• **Exercise instructions**
Everything from the first line down to the line containing "scn.view_settings.look='None'" should be reproduced exactly; please include nothing else.

• **Data block**
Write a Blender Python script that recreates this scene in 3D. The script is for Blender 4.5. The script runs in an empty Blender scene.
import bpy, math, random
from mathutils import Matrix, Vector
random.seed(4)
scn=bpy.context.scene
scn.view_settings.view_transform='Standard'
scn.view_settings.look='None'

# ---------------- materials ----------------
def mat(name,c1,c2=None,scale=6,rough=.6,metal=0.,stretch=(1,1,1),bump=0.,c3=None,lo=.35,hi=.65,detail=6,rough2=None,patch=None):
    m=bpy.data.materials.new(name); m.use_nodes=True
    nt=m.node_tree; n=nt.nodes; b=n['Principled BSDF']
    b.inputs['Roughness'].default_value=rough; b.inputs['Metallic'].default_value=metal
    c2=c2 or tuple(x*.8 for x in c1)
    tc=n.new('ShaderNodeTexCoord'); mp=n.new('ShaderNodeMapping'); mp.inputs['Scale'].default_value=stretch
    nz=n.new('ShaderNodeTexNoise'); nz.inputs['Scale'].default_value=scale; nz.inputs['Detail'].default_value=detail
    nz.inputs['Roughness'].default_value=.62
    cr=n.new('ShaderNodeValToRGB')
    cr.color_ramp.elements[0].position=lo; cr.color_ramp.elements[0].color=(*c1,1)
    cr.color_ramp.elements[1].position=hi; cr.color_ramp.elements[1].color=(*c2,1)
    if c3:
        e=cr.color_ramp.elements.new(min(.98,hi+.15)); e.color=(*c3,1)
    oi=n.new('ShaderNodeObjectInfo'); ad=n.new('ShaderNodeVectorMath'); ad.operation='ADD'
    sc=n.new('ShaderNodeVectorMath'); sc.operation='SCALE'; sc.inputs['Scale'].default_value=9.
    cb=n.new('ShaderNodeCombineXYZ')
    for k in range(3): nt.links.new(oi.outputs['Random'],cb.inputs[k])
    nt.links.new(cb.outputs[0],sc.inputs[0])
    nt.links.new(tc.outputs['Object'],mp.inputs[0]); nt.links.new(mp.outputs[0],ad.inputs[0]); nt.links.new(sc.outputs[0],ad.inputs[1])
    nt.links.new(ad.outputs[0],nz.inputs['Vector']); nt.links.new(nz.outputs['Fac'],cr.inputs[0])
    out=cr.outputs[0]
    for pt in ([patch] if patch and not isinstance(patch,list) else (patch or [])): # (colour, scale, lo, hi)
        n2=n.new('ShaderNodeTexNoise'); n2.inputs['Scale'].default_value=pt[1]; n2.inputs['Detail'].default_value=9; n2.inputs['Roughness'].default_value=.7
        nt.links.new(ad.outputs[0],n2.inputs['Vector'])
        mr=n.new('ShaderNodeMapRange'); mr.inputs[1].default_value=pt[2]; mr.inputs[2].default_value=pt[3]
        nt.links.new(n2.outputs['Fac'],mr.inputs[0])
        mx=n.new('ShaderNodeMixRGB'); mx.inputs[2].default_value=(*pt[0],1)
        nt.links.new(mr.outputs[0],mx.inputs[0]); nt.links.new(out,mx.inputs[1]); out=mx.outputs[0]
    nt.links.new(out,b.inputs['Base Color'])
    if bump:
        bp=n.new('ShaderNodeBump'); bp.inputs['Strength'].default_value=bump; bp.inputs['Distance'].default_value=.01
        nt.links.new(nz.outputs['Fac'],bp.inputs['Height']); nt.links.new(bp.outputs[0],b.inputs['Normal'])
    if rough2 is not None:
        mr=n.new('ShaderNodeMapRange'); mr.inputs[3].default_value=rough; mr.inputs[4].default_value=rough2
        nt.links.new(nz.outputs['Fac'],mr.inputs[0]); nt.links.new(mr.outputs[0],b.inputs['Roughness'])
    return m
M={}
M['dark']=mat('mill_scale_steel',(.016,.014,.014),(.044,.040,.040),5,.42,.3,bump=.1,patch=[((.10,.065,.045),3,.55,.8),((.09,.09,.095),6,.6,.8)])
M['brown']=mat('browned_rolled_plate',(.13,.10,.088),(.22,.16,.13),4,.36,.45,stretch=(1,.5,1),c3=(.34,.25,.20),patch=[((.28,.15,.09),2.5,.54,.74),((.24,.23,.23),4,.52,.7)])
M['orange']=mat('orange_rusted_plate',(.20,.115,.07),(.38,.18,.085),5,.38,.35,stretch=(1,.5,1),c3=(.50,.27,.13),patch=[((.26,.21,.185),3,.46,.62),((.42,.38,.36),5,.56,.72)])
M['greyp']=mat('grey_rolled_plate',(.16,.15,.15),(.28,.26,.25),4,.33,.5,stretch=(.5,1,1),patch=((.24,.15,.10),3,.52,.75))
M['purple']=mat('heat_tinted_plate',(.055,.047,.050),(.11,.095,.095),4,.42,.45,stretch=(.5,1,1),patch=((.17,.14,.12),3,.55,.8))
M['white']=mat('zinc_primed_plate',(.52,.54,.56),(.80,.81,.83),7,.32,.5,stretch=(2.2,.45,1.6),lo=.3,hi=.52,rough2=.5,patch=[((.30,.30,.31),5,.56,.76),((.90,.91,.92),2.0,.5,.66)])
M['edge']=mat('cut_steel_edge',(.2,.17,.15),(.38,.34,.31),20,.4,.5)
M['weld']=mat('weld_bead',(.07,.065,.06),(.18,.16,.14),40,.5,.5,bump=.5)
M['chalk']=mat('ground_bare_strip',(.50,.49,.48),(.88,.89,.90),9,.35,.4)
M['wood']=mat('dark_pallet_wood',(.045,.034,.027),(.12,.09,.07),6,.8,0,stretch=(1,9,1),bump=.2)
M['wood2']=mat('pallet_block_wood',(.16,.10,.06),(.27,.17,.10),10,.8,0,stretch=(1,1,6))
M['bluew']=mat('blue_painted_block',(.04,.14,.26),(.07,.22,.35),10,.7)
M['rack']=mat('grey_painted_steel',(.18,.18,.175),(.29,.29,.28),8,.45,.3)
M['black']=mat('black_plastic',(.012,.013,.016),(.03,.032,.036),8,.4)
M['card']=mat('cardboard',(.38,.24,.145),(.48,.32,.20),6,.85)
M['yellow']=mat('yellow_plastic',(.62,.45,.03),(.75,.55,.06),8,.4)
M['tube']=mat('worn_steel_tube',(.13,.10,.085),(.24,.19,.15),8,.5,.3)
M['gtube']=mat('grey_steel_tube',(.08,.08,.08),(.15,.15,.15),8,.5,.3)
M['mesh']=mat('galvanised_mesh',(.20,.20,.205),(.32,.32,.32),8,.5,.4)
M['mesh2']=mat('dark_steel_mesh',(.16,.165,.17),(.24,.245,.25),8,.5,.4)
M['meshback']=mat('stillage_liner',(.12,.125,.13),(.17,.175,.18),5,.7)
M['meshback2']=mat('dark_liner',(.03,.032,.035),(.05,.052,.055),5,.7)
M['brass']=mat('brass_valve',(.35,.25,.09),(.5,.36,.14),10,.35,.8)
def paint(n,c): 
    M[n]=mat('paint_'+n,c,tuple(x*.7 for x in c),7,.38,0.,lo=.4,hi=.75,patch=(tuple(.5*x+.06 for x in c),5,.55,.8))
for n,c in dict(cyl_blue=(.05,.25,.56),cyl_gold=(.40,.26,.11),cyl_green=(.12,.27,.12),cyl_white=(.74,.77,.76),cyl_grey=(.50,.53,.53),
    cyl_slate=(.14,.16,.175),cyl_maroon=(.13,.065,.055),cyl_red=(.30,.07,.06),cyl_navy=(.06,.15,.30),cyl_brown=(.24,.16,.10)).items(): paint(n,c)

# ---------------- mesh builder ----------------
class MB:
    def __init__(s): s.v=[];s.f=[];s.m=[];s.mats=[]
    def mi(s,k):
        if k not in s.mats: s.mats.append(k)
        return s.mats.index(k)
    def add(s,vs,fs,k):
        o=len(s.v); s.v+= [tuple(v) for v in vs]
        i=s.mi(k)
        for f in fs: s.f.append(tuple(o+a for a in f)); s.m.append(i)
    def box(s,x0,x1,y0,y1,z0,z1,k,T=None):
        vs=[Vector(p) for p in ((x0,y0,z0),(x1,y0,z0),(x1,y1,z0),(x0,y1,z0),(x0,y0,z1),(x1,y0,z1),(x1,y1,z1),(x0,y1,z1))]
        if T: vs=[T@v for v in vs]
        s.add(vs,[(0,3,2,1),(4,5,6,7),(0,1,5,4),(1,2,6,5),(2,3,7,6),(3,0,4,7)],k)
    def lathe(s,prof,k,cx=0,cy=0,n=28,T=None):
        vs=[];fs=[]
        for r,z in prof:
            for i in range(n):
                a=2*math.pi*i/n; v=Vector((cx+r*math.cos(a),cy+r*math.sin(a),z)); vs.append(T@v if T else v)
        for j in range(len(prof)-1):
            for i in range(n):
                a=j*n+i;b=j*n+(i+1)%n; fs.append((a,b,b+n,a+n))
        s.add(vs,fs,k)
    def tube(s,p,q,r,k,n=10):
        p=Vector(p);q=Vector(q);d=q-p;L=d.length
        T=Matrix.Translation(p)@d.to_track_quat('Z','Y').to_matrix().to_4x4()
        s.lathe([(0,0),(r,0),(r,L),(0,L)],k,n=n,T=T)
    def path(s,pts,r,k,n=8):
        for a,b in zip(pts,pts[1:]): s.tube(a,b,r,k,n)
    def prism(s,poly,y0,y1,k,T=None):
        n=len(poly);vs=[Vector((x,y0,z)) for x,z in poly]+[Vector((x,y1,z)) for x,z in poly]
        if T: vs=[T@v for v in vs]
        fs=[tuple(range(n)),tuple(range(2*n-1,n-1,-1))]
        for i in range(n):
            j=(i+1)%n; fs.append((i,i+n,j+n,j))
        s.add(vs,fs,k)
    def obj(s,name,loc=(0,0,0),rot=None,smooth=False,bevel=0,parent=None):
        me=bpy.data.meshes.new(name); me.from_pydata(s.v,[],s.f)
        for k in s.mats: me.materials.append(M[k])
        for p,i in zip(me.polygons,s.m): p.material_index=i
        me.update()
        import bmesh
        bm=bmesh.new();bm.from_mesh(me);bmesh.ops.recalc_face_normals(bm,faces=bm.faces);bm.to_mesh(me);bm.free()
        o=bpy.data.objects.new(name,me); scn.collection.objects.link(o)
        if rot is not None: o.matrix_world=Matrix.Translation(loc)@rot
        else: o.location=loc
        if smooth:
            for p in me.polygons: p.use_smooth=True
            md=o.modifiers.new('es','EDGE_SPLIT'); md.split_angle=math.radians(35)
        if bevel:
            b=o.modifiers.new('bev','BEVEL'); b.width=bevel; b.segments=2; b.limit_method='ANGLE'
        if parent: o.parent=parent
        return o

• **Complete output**
Write a Blender Python script that recreates this scene in 3D. The script is for Blender 4.5. The script runs in an empty Blender scene.
import bpy, math, random
from mathutils import Matrix, Vector
random.seed(4)
scn=bpy.context.scene
scn.view_settings.view_transform='Standard'
scn.view_settings.look='None'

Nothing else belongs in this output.